**Data**
═══

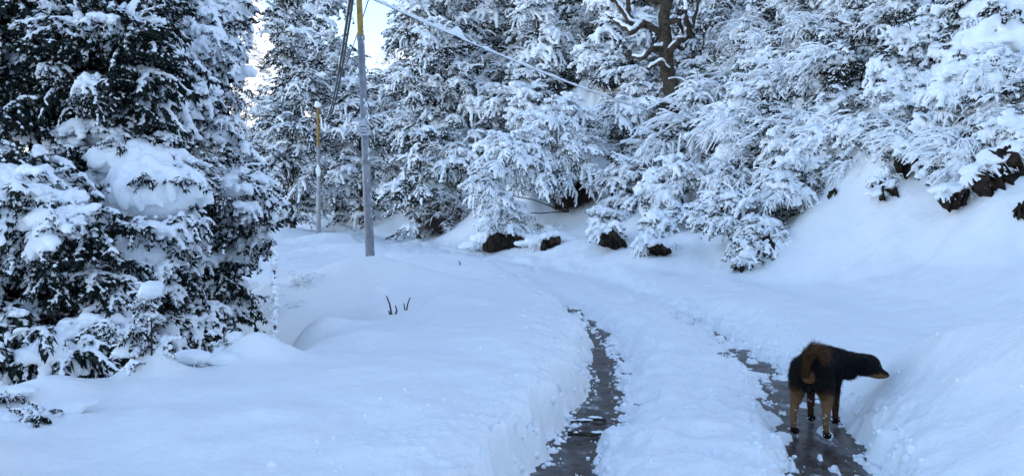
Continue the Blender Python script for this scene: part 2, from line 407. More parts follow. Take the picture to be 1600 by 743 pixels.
def make_twigs(seed, n=9, voxel=None, spread=1.0, snow=1.0):
    """a spray of arching bare stems rimed with snow, about 1 m long along +X"""
    r = np.random.default_rng(seed); wb, sb = MB(), MB()
    def stem(p0, dv, L, dr, rad, m=9):
        t = np.linspace(0, 1, m)[:, None]
        P = p0 + dv * L * t - UP * dr * L * t * t + np.cumsum(r.normal(0, .006, (m, 3)), 0)
        wb.tube(P, np.linspace(rad, rad * .4, m), 4, cap=False)
        sr = (rad * 1.0 + .0125 * snow) * np.interp(np.arange(m), [0, 1, m - 1], [.7, 1, .75]) * r.uniform(.6, 1.45, m)
        sb.tube(P + UP * (sr[:, None] * .8), sr, 5)
        return P
    for k in range(n):
        ang = r.normal(0, .55 * spread); el = r.uniform(.0, .9)
        dv = unit(np.array([math.cos(ang), math.sin(ang), el])); L = r.uniform(.6, 1.15)
        P = stem(np.array([0, r.normal(0, .08), r.normal(0, .05)]), dv, L, r.uniform(.3, 1.0), .005)
        for q in range(r.integers(4, 8)):
            i = r.integers(2, 8); a2 = r.normal(0, .9); d2 = unit(P[i] - P[i - 1]); sdv = unit(np.cross(d2, UP)) * math.sin(a2) + d2 * math.cos(a2) + UP * r.uniform(-.2, .4)
            P2 = stem(P[i], unit(sdv), r.uniform(.12, .38), r.uniform(.3, 1.1), .0028, 6)
            if r.random() < .55 * snow:
                kk = r.uniform(.022, .055); sb.ell(P2[3] + UP * kk * .5, P2[3] - P2[2], (kk * 1.9, kk, kk * .7), ICO1)
        if r.random() < .6 * snow:
            i = r.integers(3, 8); kk = r.uniform(.03, .075); sb.ell(P[i] + UP * kk * .5, P[i] - P[i - 1], (kk * 2.2, kk * 1.1, kk * .7), ICO1)
    return wb.mesh('branch', M_twig), sb.mesh('snow_load', M_snow_c)
def make_pillow(seed, flat=.55, lobes=9, fingers=14, voxel=.06):
    """a big cake of settled snow, radius about 1"""
    r = np.random.default_rng(seed); sb = MB()
    sb.ell((0, 0, 0), (1, 0, 0), (.78, .62, flat * .8), ICO3)
    for k in range(lobes):
        a = r.uniform(0, 2 * math.pi); q = r.uniform(.25, .75); k_ = r.uniform(.22, .42)
        sb.ell((math.cos(a) * q * .85, math.sin(a) * q * .7, r.uniform(-.15, .3) * flat), r.normal(0, 1, 3) * (1, 1, .2), (k_ * 1.2, k_, k_ * .75), ICO2)
    for k in range(fingers):
        a = r.uniform(0, 2 * math.pi); d = np.array([math.cos(a), math.sin(a) * .8, r.uniform(-1.1, -.3)])
        sb.ell(np.array([math.cos(a) * .75, math.sin(a) * .6, -.12 * flat]) + d * .16, d, (r.uniform(.16, .34), .085, .075), ICO1)
    me = remesh(sb.mesh('p'), voxel, 3, .5, M_snow_c, 'snow_cake')
    v = np.empty(len(me.vertices) * 3, dtype=np.float32); me.vertices.foreach_get('co', v); v = v.reshape(-1, 3)
    nrm = np.empty(len(me.vertices) * 3, dtype=np.float32); me.vertices.foreach_get('normal', nrm); nrm = nrm.reshape(-1, 3)
    d = fbm(v[:, 0] * 4 + v[:, 2] * 3, v[:, 1] * 4 - v[:, 2] * 2, seed, 3) * .07
    v = v + nrm * d[:, None]; me.vertices.foreach_set('co', v.astype(np.float32).ravel()); me.update()
    return me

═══

**Set task**
Every line of the data should be copied as it stands, without the images.

**The completed task**
Continue the Blender Python script for this scene: part 2, from line 407. More parts follow. Take the picture to be 1600 by 743 pixels.
def make_twigs(seed, n=9, voxel=None, spread=1.0, snow=1.0):
    """a spray of arching bare stems rimed with snow, about 1 m long along +X"""
    r = np.random.default_rng(seed); wb, sb = MB(), MB()
    def stem(p0, dv, L, dr, rad, m=9):
        t = np.linspace(0, 1, m)[:, None]
        P = p0 + dv * L * t - UP * dr * L * t * t + np.cumsum(r.normal(0, .006, (m, 3)), 0)
        wb.tube(P, np.linspace(rad, rad * .4, m), 4, cap=False)
        sr = (rad * 1.0 + .0125 * snow) * np.interp(np.arange(m), [0, 1, m - 1], [.7, 1, .75]) * r.uniform(.6, 1.45, m)
        sb.tube(P + UP * (sr[:, None] * .8), sr, 5)
        return P
    for k in range(n):
        ang = r.normal(0, .55 * spread); el = r.uniform(.0, .9)
        dv = unit(np.array([math.cos(ang), math.sin(ang), el])); L = r.uniform(.6, 1.15)
        P = stem(np.array([0, r.normal(0, .08), r.normal(0, .05)]), dv, L, r.uniform(.3, 1.0), .005)
        for q in range(r.integers(4, 8)):
            i = r.integers(2, 8); a2 = r.normal(0, .9); d2 = unit(P[i] - P[i - 1]); sdv = unit(np.cross(d2, UP)) * math.sin(a2) + d2 * math.cos(a2) + UP * r.uniform(-.2, .4)
            P2 = stem(P[i], unit(sdv), r.uniform(.12, .38), r.uniform(.3, 1.1), .0028, 6)
            if r.random() < .55 * snow:
                kk = r.uniform(.022, .055); sb.ell(P2[3] + UP * kk * .5, P2[3] - P2[2], (kk * 1.9, kk, kk * .7), ICO1)
        if r.random() < .6 * snow:
            i = r.integers(3, 8); kk = r.uniform(.03, .075); sb.ell(P[i] + UP * kk * .5, P[i] - P[i - 1], (kk * 2.2, kk * 1.1, kk * .7), ICO1)
    return wb.mesh('branch', M_twig), sb.mesh('snow_load', M_snow_c)
def make_pillow(seed, flat=.55, lobes=9, fingers=14, voxel=.06):
    """a big cake of settled snow, radius about 1"""
    r = np.random.default_rng(seed); sb = MB()
    sb.ell((0, 0, 0), (1, 0, 0), (.78, .62, flat * .8), ICO3)
    for k in range(lobes):
        a = r.uniform(0, 2 * math.pi); q = r.uniform(.25, .75); k_ = r.uniform(.22, .42)
        sb.ell((math.cos(a) * q * .85, math.sin(a) * q * .7, r.uniform(-.15, .3) * flat), r.normal(0, 1, 3) * (1, 1, .2), (k_ * 1.2, k_, k_ * .75), ICO2)
    for k in range(fingers):
        a = r.uniform(0, 2 * math.pi); d = np.array([math.cos(a), math.sin(a) * .8, r.uniform(-1.1, -.3)])
        sb.ell(np.array([math.cos(a) * .75, math.sin(a) * .6, -.12 * flat]) + d * .16, d, (r.uniform(.16, .34), .085, .075), ICO1)
    me = remesh(sb.mesh('p'), voxel, 3, .5, M_snow_c, 'snow_cake')
    v = np.empty(len(me.vertices) * 3, dtype=np.float32); me.vertices.foreach_get('co', v); v = v.reshape(-1, 3)
    nrm = np.empty(len(me.vertices) * 3, dtype=np.float32); me.vertices.foreach_get('normal', nrm); nrm = nrm.reshape(-1, 3)
    d = fbm(v[:, 0] * 4 + v[:, 2] * 3, v[:, 1] * 4 - v[:, 2] * 2, seed, 3) * .07
    v = v + nrm * d[:, None]; me.vertices.foreach_set('co', v.astype(np.float32).ravel()); me.update()
    return me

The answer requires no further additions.